**WRITTEN TASK**
Repeat every line, exactly, from the very first through the one where "sc.camera = cam" appears. Add nothing else.

>> Begin DATA SECTION

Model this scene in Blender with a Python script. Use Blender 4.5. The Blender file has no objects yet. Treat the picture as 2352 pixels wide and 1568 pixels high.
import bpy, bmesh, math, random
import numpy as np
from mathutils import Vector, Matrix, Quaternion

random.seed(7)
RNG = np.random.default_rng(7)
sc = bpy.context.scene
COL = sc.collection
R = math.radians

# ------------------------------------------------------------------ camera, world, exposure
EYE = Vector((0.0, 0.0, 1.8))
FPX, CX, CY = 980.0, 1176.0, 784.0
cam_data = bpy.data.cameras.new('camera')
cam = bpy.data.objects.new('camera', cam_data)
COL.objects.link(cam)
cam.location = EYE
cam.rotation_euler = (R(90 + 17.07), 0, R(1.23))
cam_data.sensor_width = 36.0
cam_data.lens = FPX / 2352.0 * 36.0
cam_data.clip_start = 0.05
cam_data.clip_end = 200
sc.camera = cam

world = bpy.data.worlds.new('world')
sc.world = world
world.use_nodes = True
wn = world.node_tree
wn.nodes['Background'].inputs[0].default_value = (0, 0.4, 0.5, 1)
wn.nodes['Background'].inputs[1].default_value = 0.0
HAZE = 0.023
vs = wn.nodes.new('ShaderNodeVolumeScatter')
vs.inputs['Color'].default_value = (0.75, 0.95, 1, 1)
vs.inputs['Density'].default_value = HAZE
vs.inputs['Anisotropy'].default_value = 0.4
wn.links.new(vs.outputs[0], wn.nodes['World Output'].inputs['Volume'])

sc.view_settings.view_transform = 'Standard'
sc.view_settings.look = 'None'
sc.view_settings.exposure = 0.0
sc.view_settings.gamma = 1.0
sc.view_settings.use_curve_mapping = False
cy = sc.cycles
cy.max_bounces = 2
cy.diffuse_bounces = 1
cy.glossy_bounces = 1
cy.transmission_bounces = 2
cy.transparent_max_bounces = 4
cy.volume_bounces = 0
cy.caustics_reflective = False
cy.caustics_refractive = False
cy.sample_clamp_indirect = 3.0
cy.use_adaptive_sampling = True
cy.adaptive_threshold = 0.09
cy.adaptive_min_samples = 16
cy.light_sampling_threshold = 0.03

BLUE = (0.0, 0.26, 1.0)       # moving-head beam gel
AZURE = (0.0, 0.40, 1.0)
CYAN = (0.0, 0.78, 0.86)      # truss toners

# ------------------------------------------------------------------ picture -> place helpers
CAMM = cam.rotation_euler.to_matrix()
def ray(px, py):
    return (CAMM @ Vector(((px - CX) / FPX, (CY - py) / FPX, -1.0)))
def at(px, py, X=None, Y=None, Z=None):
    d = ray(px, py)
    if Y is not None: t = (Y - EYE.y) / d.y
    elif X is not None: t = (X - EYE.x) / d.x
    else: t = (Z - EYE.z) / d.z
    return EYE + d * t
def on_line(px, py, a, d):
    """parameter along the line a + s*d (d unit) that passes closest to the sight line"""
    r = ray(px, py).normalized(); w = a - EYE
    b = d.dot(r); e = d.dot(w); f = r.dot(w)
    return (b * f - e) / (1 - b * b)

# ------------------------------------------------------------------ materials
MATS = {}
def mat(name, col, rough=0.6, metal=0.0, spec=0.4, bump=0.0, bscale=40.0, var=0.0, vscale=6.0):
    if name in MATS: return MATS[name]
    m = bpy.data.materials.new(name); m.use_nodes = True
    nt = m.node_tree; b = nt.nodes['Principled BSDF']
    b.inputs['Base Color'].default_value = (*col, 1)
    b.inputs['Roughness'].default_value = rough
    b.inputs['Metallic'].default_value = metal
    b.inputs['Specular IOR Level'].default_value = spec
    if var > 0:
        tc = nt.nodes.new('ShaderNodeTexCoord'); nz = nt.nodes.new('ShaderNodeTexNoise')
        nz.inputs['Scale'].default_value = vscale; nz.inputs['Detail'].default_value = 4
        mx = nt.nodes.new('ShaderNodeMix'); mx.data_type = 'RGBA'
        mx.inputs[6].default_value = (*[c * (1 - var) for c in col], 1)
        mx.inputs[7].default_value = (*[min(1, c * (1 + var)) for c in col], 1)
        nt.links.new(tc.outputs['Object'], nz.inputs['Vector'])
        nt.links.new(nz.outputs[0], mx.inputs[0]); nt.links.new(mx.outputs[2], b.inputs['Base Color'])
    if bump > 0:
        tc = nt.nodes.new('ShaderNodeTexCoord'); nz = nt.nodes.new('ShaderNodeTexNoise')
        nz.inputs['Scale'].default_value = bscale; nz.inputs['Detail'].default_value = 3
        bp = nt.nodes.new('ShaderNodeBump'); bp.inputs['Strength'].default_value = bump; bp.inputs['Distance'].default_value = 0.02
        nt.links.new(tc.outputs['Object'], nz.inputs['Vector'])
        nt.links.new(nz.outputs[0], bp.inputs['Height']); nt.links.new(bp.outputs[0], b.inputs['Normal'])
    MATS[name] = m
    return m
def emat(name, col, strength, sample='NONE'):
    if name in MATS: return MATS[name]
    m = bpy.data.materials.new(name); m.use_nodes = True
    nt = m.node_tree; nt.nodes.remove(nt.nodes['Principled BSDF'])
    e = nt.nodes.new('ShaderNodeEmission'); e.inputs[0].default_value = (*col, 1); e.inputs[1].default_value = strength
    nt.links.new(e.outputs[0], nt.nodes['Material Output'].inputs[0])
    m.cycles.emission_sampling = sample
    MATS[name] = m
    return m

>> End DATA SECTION

**CORRECT RESPONSE**
Model this scene in Blender with a Python script. Use Blender 4.5. The Blender file has no objects yet. Treat the picture as 2352 pixels wide and 1568 pixels high.
import bpy, bmesh, math, random
import numpy as np
from mathutils import Vector, Matrix, Quaternion

random.seed(7)
RNG = np.random.default_rng(7)
sc = bpy.context.scene
COL = sc.collection
R = math.radians

# ------------------------------------------------------------------ camera, world, exposure
EYE = Vector((0.0, 0.0, 1.8))
FPX, CX, CY = 980.0, 1176.0, 784.0
cam_data = bpy.data.cameras.new('camera')
cam = bpy.data.objects.new('camera', cam_data)
COL.objects.link(cam)
cam.location = EYE
cam.rotation_euler = (R(90 + 17.07), 0, R(1.23))
cam_data.sensor_width = 36.0
cam_data.lens = FPX / 2352.0 * 36.0
cam_data.clip_start = 0.05
cam_data.clip_end = 200
sc.camera = cam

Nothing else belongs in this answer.